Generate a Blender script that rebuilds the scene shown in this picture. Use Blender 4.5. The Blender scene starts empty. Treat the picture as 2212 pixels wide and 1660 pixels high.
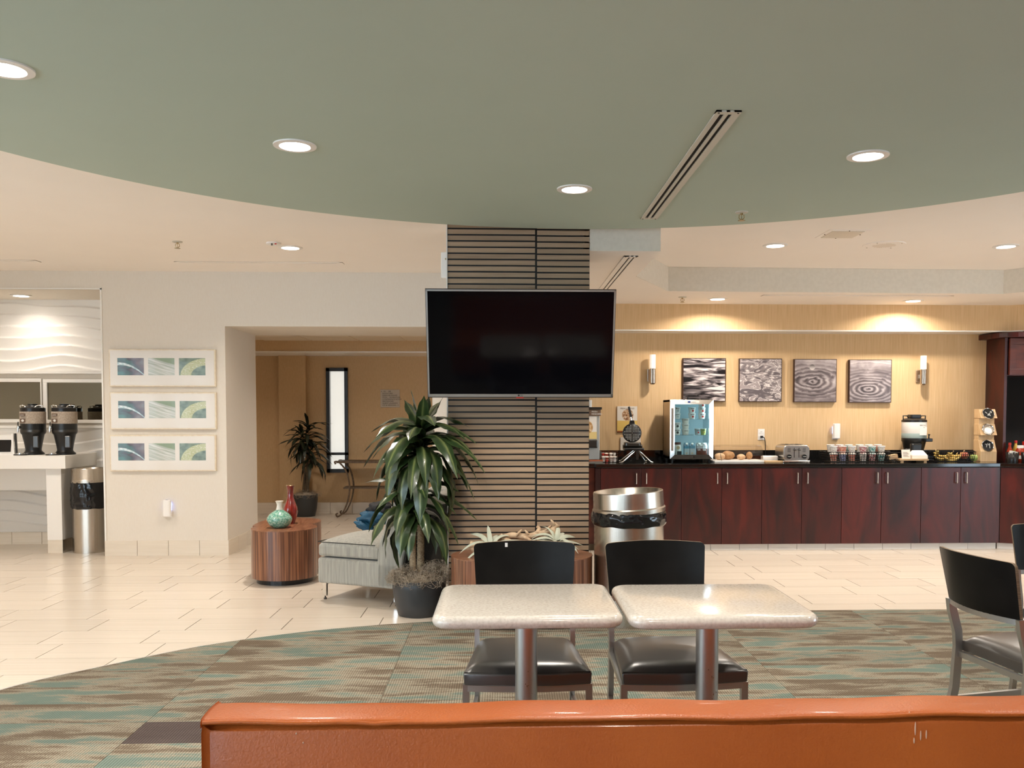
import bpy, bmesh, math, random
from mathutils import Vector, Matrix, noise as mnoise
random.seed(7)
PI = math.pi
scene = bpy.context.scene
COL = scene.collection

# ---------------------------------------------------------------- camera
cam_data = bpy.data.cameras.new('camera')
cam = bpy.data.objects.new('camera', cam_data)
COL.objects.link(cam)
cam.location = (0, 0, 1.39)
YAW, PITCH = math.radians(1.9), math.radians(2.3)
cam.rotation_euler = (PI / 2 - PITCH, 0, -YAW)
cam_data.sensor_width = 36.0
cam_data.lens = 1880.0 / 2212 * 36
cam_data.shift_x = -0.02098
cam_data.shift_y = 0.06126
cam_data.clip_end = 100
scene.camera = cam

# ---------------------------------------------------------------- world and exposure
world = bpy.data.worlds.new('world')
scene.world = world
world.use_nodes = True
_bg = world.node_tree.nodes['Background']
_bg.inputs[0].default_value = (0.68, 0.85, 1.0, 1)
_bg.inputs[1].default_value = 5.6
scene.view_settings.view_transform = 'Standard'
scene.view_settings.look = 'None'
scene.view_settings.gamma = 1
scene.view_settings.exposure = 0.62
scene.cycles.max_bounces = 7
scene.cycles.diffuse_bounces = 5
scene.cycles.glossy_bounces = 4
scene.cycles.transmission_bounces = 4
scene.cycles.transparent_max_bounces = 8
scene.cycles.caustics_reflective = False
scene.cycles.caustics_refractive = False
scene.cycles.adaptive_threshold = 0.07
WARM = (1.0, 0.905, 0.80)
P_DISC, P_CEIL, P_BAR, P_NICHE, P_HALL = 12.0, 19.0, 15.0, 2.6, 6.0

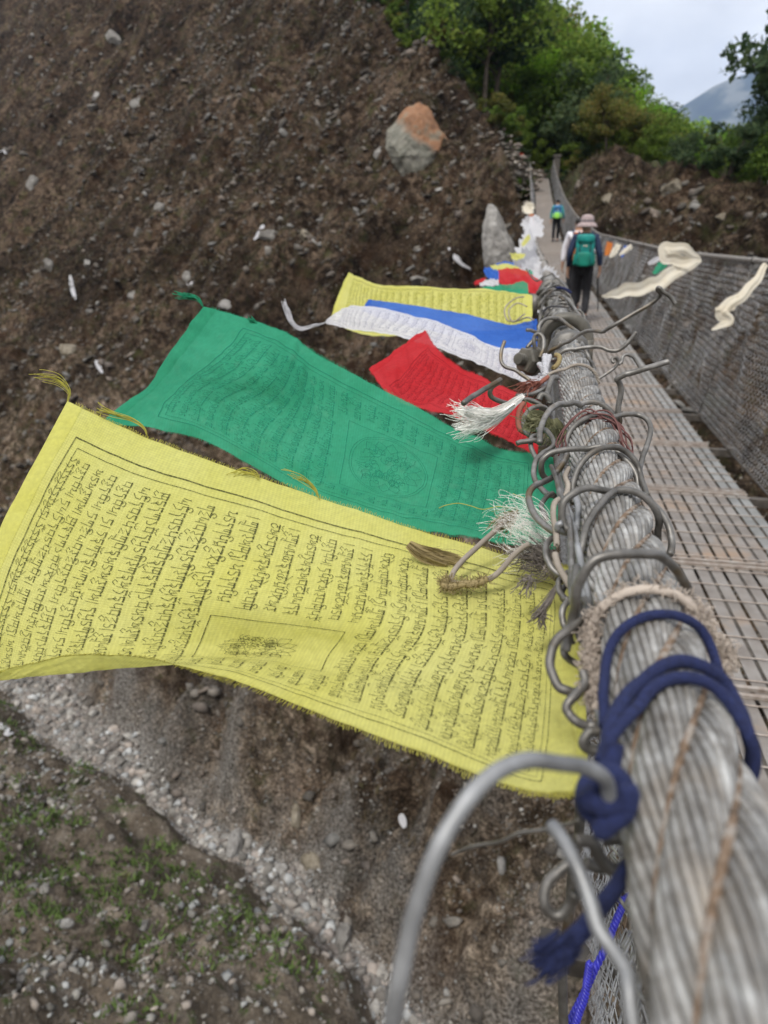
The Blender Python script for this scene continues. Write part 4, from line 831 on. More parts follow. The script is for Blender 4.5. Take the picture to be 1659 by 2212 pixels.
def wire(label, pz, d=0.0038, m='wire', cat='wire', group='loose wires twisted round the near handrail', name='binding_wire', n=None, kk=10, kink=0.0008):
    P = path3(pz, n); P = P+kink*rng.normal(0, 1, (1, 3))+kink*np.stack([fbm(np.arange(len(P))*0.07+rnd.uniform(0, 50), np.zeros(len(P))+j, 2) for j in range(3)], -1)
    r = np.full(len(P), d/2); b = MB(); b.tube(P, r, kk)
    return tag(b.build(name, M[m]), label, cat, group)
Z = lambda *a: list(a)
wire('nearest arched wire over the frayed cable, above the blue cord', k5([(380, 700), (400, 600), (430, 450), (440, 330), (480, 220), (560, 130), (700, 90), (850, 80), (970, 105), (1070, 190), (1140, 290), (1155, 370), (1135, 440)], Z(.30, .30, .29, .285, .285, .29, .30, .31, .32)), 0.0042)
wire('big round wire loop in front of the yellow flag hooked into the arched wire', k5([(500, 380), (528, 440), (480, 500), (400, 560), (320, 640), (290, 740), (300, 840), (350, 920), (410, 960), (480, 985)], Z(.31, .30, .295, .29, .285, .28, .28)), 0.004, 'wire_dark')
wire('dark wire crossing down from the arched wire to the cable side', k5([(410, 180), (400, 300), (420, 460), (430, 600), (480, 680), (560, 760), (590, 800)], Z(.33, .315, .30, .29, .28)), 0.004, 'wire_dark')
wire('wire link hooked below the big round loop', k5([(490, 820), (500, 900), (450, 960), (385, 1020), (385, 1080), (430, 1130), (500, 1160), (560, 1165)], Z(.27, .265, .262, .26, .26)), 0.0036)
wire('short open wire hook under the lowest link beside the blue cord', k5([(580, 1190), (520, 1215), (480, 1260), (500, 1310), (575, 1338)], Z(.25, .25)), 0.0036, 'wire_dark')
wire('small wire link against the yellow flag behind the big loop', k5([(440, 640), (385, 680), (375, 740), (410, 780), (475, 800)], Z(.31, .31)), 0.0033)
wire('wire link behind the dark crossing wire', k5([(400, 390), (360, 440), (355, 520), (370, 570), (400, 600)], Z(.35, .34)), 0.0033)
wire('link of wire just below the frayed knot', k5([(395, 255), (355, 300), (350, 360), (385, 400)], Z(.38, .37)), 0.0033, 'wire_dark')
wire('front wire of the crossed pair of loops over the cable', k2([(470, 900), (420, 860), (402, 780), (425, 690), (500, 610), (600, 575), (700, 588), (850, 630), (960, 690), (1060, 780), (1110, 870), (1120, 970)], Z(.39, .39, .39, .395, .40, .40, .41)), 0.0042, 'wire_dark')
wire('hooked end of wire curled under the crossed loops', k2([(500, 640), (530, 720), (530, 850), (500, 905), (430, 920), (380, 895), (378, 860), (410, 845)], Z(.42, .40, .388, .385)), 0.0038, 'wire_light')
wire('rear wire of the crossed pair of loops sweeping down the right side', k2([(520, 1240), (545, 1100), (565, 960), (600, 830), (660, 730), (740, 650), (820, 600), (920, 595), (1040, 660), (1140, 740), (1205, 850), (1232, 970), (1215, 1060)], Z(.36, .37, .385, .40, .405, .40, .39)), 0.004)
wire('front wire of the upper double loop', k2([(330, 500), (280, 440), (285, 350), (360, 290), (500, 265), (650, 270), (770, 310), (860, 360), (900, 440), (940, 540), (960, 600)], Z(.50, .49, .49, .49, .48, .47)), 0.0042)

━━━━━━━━

§ STATED PROBLEM: Identify all lines in the records above with the word "Blender".

§ EXPECTED ANSWER:
Generate a Blender script that rebuilds the scene shown in this picture. Use Blender 4.5. The Blender scene starts empty. Treat the picture as 2212 pixels wide and 1660 pixels high.
The Blender Python script for this scene continues. Write part 4, from line 831 on. More parts follow. The script is for Blender 4.5. Take the picture to be 1659 by 2212 pixels.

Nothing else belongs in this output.